* _Task goal_:
From the first line of the listing below, retype each line up to and including the one with "from mathutils import Vector, Matrix, noise"; pictures stay out.

* _Dataset extract_:
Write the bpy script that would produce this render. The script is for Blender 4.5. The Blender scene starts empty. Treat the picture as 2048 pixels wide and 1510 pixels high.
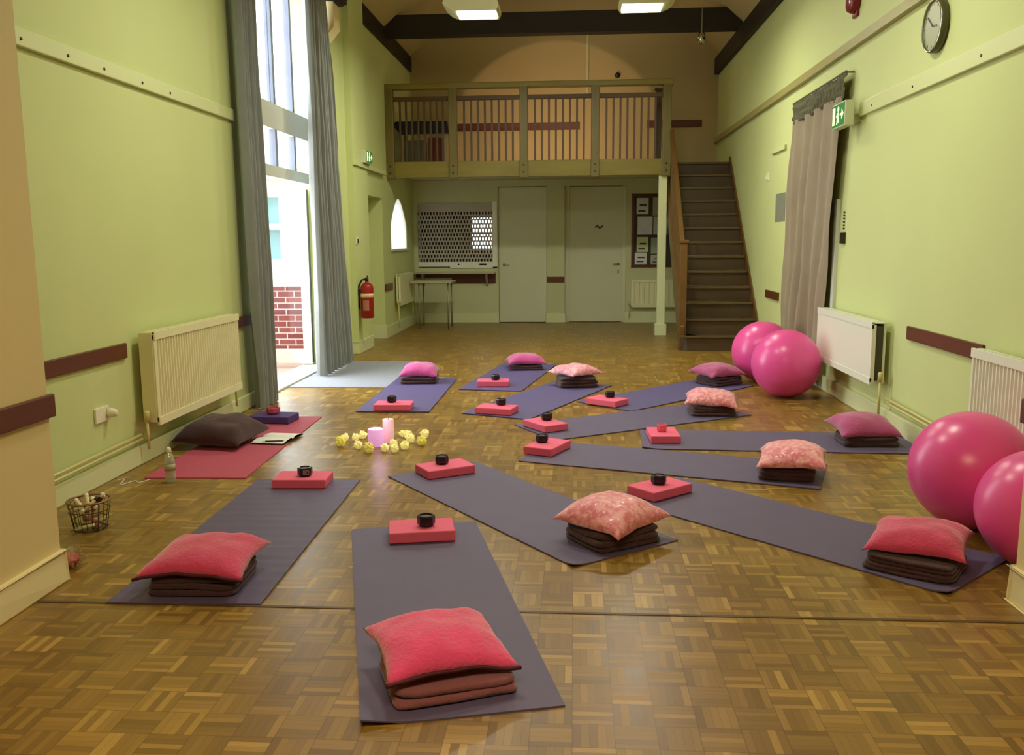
import bpy, bmesh, math, random
from math import sin, cos, pi, radians as R
from mathutils import Vector, Matrix, noise

random.seed(7)
C = bpy.context.scene.collection
XL, XR, YB = -2.79, 2.355, 15.38          # left wall, right wall, back wall
YP = 3.44                                 # far face of the wall between the two rooms
ZW = 4.2                                  # wall head
RX = (XL + XR) / 2                        # ridge line
PITCH = math.tan(R(41))

# ------------------------------------------------------------------ materials
def lin(c):
    return tuple(((v / 255) / 12.92 if v / 255 <= .04045 else ((v / 255 + .055) / 1.055) ** 2.4) for v in c) + (1,)

class NT:
    def __init__(s, m):
        s.t = m.node_tree; s.n = s.t.nodes; s.l = s.t.links
    def new(s, typ, **k):
        nd = s.n.new(typ)
        for a, v in k.items(): setattr(nd, a, v)
        return nd
    def link(s, a, b): s.l.new(a, b)
    def math(s, op, a, b=None, c=None):
        nd = s.n.new('ShaderNodeMath'); nd.operation = op
        for i, v in enumerate((a, b, c)):
            if v is None: continue
            if isinstance(v, (int, float)): nd.inputs[i].default_value = v
            else: s.l.new(v, nd.inputs[i])
        return nd.outputs[0]
    def mix(s, fac, a, b, blend='MIX'):
        nd = s.n.new('ShaderNodeMix'); nd.data_type = 'RGBA'; nd.blend_type = blend
        for sock, v in ((nd.inputs[0], fac), (nd.inputs[6], a), (nd.inputs[7], b)):
            if isinstance(v, (int, float)): sock.default_value = v
            elif isinstance(v, tuple): sock.default_value = v
            else: s.l.new(v, sock)
        return nd.outputs[2]

MATS = {}
def mat(name, col, rough=.6, var=.08, nscale=6, bump=0, bscale=60, metal=0, sheen=0, coat=0, emit=None, estr=0,
        spec=.5, stretch=None, alpha=None, sss=0, trans=0, ior=1.45):
    if name in MATS: return MATS[name]
    m = bpy.data.materials.new(name); m.use_nodes = True
    t = NT(m); p = t.n['Principled BSDF']
    p.inputs['Roughness'].default_value = rough
    p.inputs['Metallic'].default_value = metal
    p.inputs['Specular IOR Level'].default_value = spec
    p.inputs['Sheen Weight'].default_value = sheen
    p.inputs['Coat Weight'].default_value = coat
    p.inputs['Transmission Weight'].default_value = trans
    p.inputs['IOR'].default_value = ior
    if sss:
        p.inputs['Subsurface Weight'].default_value = sss
        p.inputs['Subsurface Radius'].default_value = (.03, .02, .02)
    tc = t.new('ShaderNodeTexCoord'); src = tc.outputs['Object']
    if stretch:
        mp = t.new('ShaderNodeMapping'); mp.inputs['Scale'].default_value = stretch
        t.link(src, mp.inputs[0]); src = mp.outputs[0]
    c = lin(col)
    nz = t.new('ShaderNodeTexNoise'); nz.inputs['Scale'].default_value = nscale; nz.inputs['Detail'].default_value = 5
    t.link(src, nz.inputs['Vector'])
    lo = tuple(v * (1 - var * 2) for v in c[:3]) + (1,); hi = tuple(min(1, v * (1 + var * 2)) for v in c[:3]) + (1,)
    colo = t.mix(nz.outputs['Fac'], lo, hi)
    t.link(colo, p.inputs['Base Color'])
    if bump:
        n2 = t.new('ShaderNodeTexNoise'); n2.inputs['Scale'].default_value = bscale; n2.inputs['Detail'].default_value = 4
        t.link(src, n2.inputs['Vector'])
        b = t.new('ShaderNodeBump'); b.inputs['Strength'].default_value = bump; b.inputs['Distance'].default_value = .01
        t.link(n2.outputs['Fac'], b.inputs['Height']); t.link(b.outputs[0], p.inputs['Normal'])
    if emit:
        p.inputs['Emission Color'].default_value = lin(emit); p.inputs['Emission Strength'].default_value = estr
    MATS[name] = m
    return m

def floor_material():
    m = bpy.data.materials.new('parquet'); m.use_nodes = True
    t = NT(m); p = t.n['Principled BSDF']
    tc = t.new('ShaderNodeTexCoord'); sx = t.new('ShaderNodeSeparateXYZ'); t.link(tc.outputs['Object'], sx.inputs[0])
    S = .122; NF = 5
    u = t.math('DIVIDE', sx.outputs[0], S); v = t.math('DIVIDE', sx.outputs[1], S)
    fu = t.math('FLOOR', u); fv = t.math('FLOOR', v)
    par = t.math('ABSOLUTE', t.math('MODULO', t.math('ADD', fu, fv), 2))
    cu = t.math('SUBTRACT', u, fu); cv = t.math('SUBTRACT', v, fv)
    w = t.math('ADD', t.math('MULTIPLY', par, cu), t.math('MULTIPLY', t.math('SUBTRACT', 1, par), cv))
    al = t.math('ADD', t.math('MULTIPLY', par, cv), t.math('MULTIPLY', t.math('SUBTRACT', 1, par), cu))
    ws = t.math('MULTIPLY', w, NF); k = t.math('FLOOR', ws); fr = t.math('SUBTRACT', ws, k)
    cb = t.new('ShaderNodeCombineXYZ'); t.link(fu, cb.inputs[0]); t.link(fv, cb.inputs[1]); t.link(k, cb.inputs[2])
    wn = t.new('ShaderNodeTexWhiteNoise'); wn.noise_dimensions = '3D'; t.link(cb.outputs[0], wn.inputs['Vector'])
    cb2 = t.new('ShaderNodeCombineXYZ'); t.link(fu, cb2.inputs[0]); t.link(fv, cb2.inputs[1])
    wn2 = t.new('ShaderNodeTexWhiteNoise'); wn2.noise_dimensions = '3D'; t.link(cb2.outputs[0], wn2.inputs['Vector'])
    rnd = t.math('ADD', t.math('MULTIPLY', wn.outputs['Value'], .74), t.math('MULTIPLY', wn2.outputs['Value'], .26))
    # grain along each finger
    cg = t.new('ShaderNodeCombineXYZ')
    t.link(t.math('MULTIPLY', al, 1.2), cg.inputs[0]); t.link(t.math('MULTIPLY', w, 18), cg.inputs[1])
    t.link(t.math('ADD', t.math('MULTIPLY', wn.outputs['Value'], 40), t.math('MULTIPLY', wn2.outputs['Value'], 90)), cg.inputs[2])
    gn = t.new('ShaderNodeTexNoise'); gn.inputs['Scale'].default_value = 2.2; gn.inputs['Detail'].default_value = 4
    t.link(cg.outputs[0], gn.inputs['Vector'])
    big = t.new('ShaderNodeTexNoise'); big.inputs['Scale'].default_value = .7; big.inputs['Detail'].default_value = 3
    t.link(tc.outputs['Object'], big.inputs['Vector'])
    cr = t.new('ShaderNodeValToRGB'); t.link(rnd, cr.inputs[0])
    e = cr.color_ramp.elements
    e[0].position = .08; e[0].color = lin((116, 82, 32)); e[1].position = .95; e[1].color = lin((198, 160, 80))
    for pos, col in ((.35, (136, 101, 40)), (.62, (152, 116, 48)), (.8, (170, 131, 57))):
        x = e.new(pos); x.color = lin(col)
    col = t.mix(t.math('MULTIPLY', gn.outputs['Fac'], .5), cr.outputs[0], lin((114, 86, 36)))
    col = t.mix(t.math('MULTIPLY', big.outputs['Fac'], .28), col, lin((112, 104, 50)))
    # seams
    e1 = t.math('MINIMUM', fr, t.math('SUBTRACT', 1, fr))
    g1 = t.math('LESS_THAN', e1, .045)
    e2 = t.math('MINIMUM', t.math('MINIMUM', cu, t.math('SUBTRACT', 1, cu)), t.math('MINIMUM', cv, t.math('SUBTRACT', 1, cv)))
    g2 = t.math('LESS_THAN', e2, .014)
    seam = t.math('ADD', t.math('MULTIPLY', g1, .3), t.math('MULTIPLY', g2, .32))
    seam = t.math('MINIMUM', seam, .75)
    col = t.mix(seam, col, lin((66, 48, 24)))
    t.link(col, p.inputs['Base Color'])
    rg = t.math('ADD', .27, t.math('MULTIPLY', wn.outputs['Value'], .06)); rg = t.math('ADD', rg, t.math('MULTIPLY', gn.outputs['Fac'], .08))
    t.link(rg, p.inputs['Roughness'])
    p.inputs['Specular IOR Level'].default_value = .38
    bp = t.new('ShaderNodeBump'); bp.inputs['Strength'].default_value = .05; bp.inputs['Distance'].default_value = .003
    hgt = t.math('SUBTRACT', t.math('ADD', t.math('MULTIPLY', wn.outputs['Value'], .5), t.math('MULTIPLY', gn.outputs['Fac'], .3)), seam)
    t.link(hgt, bp.inputs['Height']); t.link(bp.outputs[0], p.inputs['Normal'])
    return m

def brick_material():
    m = bpy.data.materials.new('red brick'); m.use_nodes = True
    t = NT(m); p = t.n['Principled BSDF']; p.inputs['Roughness'].default_value = .9
    tc = t.new('ShaderNodeTexCoord'); mp = t.new('ShaderNodeMapping'); mp.inputs['Rotation'].default_value = (pi / 2, 0, 0)
    t.link(tc.outputs['Object'], mp.inputs[0])
    b = t.new('ShaderNodeTexBrick'); t.link(mp.outputs[0], b.inputs['Vector'])
    b.inputs['Color1'].default_value = lin((150, 78, 72)); b.inputs['Color2'].default_value = lin((120, 60, 66)); b.inputs['Mortar'].default_value = lin((222, 205, 205))
    b.inputs['Scale'].default_value = 4.4; b.inputs['Mortar Size'].default_value = .03; b.inputs['Row Height'].default_value = .33; b.inputs['Brick Width'].default_value = .95
    t.link(b.outputs['Color'], p.inputs['Base Color'])
    return m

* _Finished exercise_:
Write the bpy script that would produce this render. The script is for Blender 4.5. The Blender scene starts empty. Treat the picture as 2048 pixels wide and 1510 pixels high.
import bpy, bmesh, math, random
from math import sin, cos, pi, radians as R
from mathutils import Vector, Matrix, noise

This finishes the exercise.